— START —

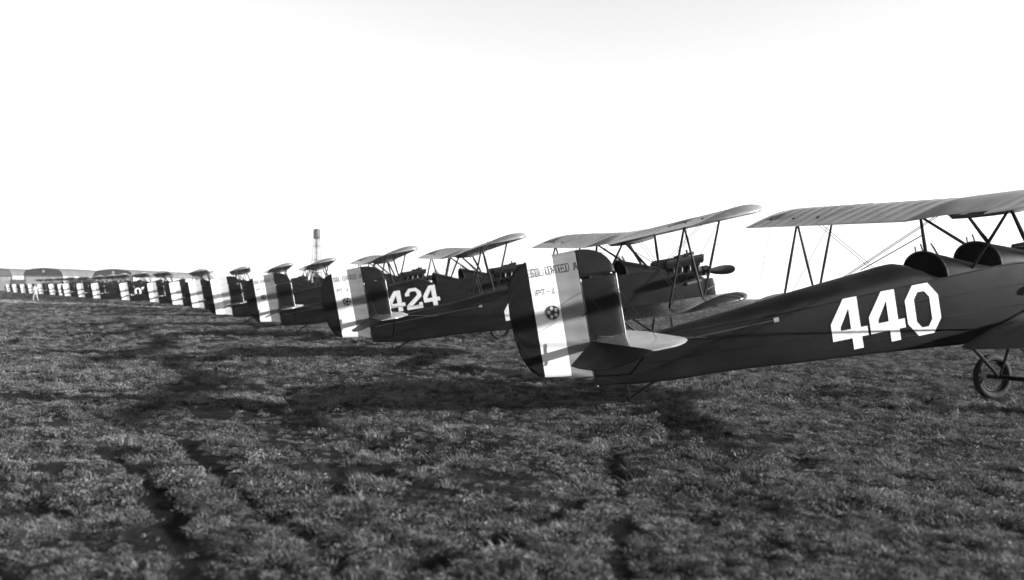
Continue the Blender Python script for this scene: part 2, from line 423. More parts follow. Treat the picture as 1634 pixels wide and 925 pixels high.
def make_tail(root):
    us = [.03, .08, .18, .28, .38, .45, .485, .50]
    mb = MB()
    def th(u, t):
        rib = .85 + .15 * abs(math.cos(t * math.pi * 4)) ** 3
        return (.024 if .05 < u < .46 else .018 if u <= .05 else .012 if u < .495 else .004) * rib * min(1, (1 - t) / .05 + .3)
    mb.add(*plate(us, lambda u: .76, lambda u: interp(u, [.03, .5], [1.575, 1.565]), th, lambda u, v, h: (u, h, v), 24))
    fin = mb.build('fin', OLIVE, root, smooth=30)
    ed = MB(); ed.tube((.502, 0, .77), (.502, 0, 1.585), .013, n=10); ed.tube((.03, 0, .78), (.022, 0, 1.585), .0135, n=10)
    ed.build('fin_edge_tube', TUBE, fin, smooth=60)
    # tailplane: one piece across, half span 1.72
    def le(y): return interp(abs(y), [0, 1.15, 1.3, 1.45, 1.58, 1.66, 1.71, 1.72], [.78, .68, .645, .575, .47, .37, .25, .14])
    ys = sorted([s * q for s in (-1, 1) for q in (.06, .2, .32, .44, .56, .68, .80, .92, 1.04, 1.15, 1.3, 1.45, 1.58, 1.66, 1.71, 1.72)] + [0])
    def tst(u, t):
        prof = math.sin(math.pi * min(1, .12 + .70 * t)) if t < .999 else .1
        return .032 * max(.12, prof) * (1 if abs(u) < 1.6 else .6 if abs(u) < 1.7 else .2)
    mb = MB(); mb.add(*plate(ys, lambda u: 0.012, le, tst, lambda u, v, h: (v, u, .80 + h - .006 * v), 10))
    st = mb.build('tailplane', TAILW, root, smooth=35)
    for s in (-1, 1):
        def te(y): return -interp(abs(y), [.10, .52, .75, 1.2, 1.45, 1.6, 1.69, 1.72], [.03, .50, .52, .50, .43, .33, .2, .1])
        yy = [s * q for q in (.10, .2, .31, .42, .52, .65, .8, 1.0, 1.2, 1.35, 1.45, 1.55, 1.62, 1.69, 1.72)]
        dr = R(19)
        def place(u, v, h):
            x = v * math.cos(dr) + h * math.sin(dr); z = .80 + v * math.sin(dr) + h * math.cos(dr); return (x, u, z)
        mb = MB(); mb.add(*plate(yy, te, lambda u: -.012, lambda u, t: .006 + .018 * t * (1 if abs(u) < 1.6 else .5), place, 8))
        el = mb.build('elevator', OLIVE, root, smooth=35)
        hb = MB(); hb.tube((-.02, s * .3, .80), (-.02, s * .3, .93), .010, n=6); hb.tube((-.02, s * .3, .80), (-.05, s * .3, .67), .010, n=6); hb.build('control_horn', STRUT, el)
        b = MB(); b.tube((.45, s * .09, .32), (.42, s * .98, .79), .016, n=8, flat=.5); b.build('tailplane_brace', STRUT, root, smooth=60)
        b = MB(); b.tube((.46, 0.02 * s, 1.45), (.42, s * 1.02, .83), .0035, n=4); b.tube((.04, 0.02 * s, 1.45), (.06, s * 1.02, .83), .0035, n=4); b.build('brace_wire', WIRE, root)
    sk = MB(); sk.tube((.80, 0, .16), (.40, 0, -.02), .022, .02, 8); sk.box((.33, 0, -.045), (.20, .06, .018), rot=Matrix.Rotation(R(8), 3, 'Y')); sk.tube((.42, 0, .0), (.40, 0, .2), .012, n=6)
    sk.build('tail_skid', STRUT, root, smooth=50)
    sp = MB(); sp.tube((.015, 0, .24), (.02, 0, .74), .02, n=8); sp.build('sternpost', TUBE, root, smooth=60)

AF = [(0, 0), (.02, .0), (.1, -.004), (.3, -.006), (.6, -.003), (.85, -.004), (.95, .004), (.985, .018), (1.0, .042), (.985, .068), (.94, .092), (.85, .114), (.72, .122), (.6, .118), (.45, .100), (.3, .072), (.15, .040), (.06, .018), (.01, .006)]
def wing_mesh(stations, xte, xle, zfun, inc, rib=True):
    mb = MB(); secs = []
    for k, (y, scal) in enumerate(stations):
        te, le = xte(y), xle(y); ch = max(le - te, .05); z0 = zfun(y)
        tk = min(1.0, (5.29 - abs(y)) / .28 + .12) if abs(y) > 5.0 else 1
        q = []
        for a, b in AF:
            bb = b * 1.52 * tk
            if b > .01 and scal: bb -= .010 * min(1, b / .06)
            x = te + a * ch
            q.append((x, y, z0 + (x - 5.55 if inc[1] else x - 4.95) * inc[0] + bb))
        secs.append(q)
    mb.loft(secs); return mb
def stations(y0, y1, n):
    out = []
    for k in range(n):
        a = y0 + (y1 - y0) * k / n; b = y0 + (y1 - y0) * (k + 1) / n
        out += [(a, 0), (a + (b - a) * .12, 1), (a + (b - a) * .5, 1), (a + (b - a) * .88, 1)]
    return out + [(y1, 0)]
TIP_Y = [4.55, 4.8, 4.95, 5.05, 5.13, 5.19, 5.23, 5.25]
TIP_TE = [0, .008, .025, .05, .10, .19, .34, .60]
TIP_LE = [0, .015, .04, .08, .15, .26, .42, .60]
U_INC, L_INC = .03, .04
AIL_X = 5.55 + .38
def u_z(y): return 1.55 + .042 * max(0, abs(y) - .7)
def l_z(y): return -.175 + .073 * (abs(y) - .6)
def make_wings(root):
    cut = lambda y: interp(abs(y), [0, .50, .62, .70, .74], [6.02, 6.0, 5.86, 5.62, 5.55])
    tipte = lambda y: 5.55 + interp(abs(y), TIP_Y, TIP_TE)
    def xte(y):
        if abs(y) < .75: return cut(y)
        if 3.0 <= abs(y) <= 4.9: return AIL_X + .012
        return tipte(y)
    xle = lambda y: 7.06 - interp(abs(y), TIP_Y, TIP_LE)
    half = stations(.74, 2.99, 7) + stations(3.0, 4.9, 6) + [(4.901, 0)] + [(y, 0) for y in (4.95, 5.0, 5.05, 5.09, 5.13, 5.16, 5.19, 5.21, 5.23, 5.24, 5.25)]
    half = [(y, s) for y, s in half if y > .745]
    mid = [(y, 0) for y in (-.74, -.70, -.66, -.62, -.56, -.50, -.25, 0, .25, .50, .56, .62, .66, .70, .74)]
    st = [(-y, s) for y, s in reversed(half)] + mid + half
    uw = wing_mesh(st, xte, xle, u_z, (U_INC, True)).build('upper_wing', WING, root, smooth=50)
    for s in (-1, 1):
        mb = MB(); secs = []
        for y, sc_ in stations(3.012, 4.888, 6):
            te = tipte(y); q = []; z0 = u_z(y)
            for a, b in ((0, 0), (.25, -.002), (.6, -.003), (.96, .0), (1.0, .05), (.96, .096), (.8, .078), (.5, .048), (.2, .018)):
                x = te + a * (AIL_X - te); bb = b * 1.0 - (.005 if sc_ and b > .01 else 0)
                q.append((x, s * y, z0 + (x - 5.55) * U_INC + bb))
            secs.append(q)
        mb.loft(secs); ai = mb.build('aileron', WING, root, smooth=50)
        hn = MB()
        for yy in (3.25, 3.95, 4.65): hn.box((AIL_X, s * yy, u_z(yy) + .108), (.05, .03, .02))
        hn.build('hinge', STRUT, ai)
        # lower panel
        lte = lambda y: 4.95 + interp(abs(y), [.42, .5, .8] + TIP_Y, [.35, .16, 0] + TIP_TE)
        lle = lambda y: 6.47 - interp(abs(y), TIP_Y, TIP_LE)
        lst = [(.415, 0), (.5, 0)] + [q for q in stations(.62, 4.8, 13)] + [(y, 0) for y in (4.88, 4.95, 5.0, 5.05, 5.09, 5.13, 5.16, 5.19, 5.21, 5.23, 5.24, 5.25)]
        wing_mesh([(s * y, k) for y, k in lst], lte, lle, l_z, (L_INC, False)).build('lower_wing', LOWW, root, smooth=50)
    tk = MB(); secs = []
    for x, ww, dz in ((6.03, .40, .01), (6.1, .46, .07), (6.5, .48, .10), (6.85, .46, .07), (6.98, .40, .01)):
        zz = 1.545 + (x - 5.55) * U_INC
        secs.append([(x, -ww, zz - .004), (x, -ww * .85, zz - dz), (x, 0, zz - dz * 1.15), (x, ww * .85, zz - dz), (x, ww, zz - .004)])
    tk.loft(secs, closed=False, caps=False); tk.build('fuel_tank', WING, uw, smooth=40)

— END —

» **Problem requirements**
Copy out every line of the listing that includes the string "False".

» **Output of the task**
        wing_mesh([(s * y, k) for y, k in lst], lte, lle, l_z, (L_INC, False)).build('lower_wing', LOWW, root, smooth=50)
    tk.loft(secs, closed=False, caps=False); tk.build('fuel_tank', WING, uw, smooth=40)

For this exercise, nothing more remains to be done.